Recorded data =>
________________________________________

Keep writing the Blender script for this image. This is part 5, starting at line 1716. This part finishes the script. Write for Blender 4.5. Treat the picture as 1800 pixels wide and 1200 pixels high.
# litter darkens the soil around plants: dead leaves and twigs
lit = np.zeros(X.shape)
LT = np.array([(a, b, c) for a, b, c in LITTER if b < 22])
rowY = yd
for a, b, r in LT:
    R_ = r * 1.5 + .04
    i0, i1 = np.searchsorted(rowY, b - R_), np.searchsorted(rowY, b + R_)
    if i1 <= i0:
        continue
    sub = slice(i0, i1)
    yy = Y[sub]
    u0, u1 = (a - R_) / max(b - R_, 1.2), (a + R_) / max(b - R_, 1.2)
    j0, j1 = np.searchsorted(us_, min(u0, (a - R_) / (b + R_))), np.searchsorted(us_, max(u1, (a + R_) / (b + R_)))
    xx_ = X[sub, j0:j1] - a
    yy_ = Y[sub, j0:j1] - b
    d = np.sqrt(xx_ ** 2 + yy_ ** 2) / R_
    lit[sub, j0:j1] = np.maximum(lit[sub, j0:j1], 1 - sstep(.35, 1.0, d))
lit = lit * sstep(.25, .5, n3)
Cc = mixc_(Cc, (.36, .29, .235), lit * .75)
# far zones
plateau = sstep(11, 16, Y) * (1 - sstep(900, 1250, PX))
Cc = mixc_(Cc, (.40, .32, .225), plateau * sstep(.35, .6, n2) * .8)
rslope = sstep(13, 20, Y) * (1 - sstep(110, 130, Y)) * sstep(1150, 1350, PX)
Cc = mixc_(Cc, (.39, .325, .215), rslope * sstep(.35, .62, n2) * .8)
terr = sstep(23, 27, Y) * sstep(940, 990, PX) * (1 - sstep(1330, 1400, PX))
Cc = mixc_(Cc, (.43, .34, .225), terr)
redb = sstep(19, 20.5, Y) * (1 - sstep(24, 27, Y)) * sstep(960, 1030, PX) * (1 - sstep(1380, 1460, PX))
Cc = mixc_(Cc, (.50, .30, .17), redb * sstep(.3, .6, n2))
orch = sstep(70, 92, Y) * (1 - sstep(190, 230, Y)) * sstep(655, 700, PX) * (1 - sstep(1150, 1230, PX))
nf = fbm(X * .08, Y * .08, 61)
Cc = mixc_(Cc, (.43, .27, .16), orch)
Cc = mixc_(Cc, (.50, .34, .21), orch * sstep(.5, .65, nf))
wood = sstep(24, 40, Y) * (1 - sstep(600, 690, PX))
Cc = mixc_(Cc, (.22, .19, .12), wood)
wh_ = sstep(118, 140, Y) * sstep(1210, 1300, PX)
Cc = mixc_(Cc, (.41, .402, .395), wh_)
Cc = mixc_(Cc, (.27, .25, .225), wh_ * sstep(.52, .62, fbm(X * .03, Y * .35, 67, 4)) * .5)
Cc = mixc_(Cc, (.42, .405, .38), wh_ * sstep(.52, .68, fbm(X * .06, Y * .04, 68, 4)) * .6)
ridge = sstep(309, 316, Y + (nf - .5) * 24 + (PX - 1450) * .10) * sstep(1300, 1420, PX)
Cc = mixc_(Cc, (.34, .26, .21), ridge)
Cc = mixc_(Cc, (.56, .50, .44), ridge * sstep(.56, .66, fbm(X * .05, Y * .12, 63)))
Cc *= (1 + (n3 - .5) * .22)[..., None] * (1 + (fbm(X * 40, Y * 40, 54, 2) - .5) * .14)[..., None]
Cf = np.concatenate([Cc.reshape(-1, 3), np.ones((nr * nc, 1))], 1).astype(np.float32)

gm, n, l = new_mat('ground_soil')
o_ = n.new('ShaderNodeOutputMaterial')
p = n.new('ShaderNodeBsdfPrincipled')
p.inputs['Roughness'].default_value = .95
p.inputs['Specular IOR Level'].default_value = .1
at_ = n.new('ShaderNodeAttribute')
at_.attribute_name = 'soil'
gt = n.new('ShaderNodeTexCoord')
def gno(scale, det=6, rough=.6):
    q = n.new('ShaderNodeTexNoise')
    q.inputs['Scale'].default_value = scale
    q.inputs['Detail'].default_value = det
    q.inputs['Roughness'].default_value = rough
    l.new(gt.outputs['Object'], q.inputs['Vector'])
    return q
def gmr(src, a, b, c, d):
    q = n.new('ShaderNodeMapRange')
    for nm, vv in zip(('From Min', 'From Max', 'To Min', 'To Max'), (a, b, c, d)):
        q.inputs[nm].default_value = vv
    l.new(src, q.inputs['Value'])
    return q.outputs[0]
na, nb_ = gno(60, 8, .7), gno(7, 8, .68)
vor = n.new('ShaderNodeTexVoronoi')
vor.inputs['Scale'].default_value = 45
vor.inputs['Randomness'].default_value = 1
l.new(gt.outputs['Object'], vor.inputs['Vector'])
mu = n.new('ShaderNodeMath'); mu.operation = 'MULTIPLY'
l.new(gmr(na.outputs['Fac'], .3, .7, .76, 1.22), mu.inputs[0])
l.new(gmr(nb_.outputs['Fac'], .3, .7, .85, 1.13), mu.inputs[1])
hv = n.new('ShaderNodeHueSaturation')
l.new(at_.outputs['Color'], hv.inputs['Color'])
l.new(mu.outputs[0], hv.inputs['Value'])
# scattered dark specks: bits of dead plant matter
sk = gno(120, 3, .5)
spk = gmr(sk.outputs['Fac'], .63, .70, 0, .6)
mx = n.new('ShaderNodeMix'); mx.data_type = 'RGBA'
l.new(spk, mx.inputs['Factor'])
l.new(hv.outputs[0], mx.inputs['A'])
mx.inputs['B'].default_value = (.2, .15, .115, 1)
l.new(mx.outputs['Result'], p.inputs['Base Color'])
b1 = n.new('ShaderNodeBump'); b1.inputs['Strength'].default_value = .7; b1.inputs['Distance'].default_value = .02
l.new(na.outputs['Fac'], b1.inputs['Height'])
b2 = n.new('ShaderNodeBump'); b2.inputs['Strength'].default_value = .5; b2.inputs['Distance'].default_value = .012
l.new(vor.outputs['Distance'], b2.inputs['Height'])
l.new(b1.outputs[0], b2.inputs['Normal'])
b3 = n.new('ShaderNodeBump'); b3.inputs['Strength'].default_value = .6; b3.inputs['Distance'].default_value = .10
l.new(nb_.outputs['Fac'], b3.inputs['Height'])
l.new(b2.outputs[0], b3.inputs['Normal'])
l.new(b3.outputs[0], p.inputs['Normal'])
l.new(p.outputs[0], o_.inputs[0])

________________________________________

Given instruction => Pick out every line above that holds the word "wood" and copy it.

Full solution =>
wood = sstep(24, 40, Y) * (1 - sstep(600, 690, PX))
Cc = mixc_(Cc, (.22, .19, .12), wood)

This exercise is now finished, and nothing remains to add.